One solution to the challenge of 17O labeling may be mechanical: Combine a reagent with a stoichiometric amount of 17O-enriched water and grind the mixture in a ball mill, suggests a team led by Danielle Laurencin of the Institut Charles Gerhardt Montpellier (Angew. Chem. Int. Ed. Engl. 2017, DOI: 10.1002/anie.201702251).
Grinding reagents in a ball mill to induce reactions is a form of mechanochemistry that has gained popularity in recent years as a relatively quick and convenient way to make some organic and inorganic compounds. As the balls collide in the mill, effects such as shear stress and increased temperature may help stimulate chemistry at the interfaces between particles.
Laurencin and colleagues produced 17O-enriched metal oxides by combining a metal hydroxide with less than two equivalents of 17O-enriched water, grinding the reagents for 30 minutes, then heating the material to convert it to the metal oxide. Enriching 60 mg of Mg(OH)2 or Ca(OH)2 to 17O levels suitable for solid-state NMR analyses cost the team about $10.

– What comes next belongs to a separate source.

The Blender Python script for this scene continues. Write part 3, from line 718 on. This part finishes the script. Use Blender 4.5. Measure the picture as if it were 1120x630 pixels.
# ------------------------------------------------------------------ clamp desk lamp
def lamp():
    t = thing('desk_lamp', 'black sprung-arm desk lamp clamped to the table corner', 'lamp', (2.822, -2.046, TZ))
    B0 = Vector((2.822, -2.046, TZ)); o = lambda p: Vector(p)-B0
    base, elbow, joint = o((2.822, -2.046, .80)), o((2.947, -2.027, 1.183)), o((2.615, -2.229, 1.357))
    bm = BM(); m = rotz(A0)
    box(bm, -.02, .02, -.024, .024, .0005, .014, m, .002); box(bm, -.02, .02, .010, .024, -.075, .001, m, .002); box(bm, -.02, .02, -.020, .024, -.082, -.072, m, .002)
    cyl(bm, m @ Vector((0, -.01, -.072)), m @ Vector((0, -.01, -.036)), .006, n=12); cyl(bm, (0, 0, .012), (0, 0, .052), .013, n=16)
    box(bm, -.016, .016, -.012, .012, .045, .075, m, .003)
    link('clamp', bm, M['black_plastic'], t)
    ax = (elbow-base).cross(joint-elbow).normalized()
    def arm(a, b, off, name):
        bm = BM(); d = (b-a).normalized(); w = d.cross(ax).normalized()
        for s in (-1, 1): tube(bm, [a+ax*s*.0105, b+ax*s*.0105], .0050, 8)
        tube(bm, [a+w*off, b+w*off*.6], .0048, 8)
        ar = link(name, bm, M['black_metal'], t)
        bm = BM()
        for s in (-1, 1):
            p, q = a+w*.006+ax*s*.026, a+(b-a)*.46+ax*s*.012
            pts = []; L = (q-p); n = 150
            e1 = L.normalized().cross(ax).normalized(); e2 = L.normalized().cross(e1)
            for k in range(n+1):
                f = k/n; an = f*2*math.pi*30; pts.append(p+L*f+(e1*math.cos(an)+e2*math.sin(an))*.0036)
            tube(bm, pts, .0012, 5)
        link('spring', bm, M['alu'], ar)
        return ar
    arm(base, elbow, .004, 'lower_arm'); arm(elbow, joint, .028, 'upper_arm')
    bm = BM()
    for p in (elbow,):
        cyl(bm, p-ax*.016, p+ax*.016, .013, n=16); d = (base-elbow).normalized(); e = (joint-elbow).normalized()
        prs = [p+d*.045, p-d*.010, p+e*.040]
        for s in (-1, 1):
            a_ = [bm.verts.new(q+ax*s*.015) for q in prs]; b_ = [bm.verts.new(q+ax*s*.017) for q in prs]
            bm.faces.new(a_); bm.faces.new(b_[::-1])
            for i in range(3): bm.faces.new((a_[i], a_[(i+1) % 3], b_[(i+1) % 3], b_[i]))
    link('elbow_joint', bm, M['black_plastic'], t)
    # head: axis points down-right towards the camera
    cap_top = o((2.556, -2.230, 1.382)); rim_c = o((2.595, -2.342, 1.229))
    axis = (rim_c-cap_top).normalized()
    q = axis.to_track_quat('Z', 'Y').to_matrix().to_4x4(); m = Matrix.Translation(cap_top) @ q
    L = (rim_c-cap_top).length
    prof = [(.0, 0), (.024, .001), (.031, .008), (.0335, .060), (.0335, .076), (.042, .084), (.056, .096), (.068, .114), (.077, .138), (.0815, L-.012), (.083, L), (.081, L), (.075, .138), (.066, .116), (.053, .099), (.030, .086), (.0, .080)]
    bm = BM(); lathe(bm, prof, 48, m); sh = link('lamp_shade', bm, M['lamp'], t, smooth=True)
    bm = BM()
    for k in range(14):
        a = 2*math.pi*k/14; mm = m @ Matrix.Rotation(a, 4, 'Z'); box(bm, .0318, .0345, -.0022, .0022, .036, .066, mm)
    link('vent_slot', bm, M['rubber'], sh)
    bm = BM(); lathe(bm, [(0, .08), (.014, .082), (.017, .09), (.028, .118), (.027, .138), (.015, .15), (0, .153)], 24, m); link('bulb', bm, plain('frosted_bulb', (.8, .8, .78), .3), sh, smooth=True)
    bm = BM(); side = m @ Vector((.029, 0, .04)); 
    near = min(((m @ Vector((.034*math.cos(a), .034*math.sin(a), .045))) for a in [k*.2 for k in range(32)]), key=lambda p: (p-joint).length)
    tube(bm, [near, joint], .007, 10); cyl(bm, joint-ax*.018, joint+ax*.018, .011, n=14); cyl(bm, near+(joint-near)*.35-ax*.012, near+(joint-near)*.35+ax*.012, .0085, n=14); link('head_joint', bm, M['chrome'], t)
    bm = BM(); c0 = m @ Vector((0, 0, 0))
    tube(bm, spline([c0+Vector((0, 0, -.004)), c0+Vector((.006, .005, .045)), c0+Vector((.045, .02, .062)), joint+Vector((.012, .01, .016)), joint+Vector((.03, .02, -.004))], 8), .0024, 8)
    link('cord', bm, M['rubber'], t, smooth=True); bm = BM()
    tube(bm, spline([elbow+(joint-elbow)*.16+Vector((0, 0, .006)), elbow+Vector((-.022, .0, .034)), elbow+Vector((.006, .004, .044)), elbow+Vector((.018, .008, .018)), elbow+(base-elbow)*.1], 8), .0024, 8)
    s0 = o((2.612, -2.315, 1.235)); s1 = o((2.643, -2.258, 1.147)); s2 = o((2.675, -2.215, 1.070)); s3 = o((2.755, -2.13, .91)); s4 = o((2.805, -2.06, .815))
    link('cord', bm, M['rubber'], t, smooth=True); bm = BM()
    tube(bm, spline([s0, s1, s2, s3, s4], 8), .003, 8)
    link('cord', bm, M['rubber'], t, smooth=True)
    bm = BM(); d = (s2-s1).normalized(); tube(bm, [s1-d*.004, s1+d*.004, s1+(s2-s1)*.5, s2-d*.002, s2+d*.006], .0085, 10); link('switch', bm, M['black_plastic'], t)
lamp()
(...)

For 17O NMR of organic compounds, the researchers focused on carboxylic acids, which frequently turn up in biomolecules and metal ligands, such as those in metal-organic frameworks. The researchers first ground the organic compounds with 1,1’-carbonyl-diimidazole to activate the carboxylic groups and then milled the material with 17O-enriched water. The whole procedure took less than two hours.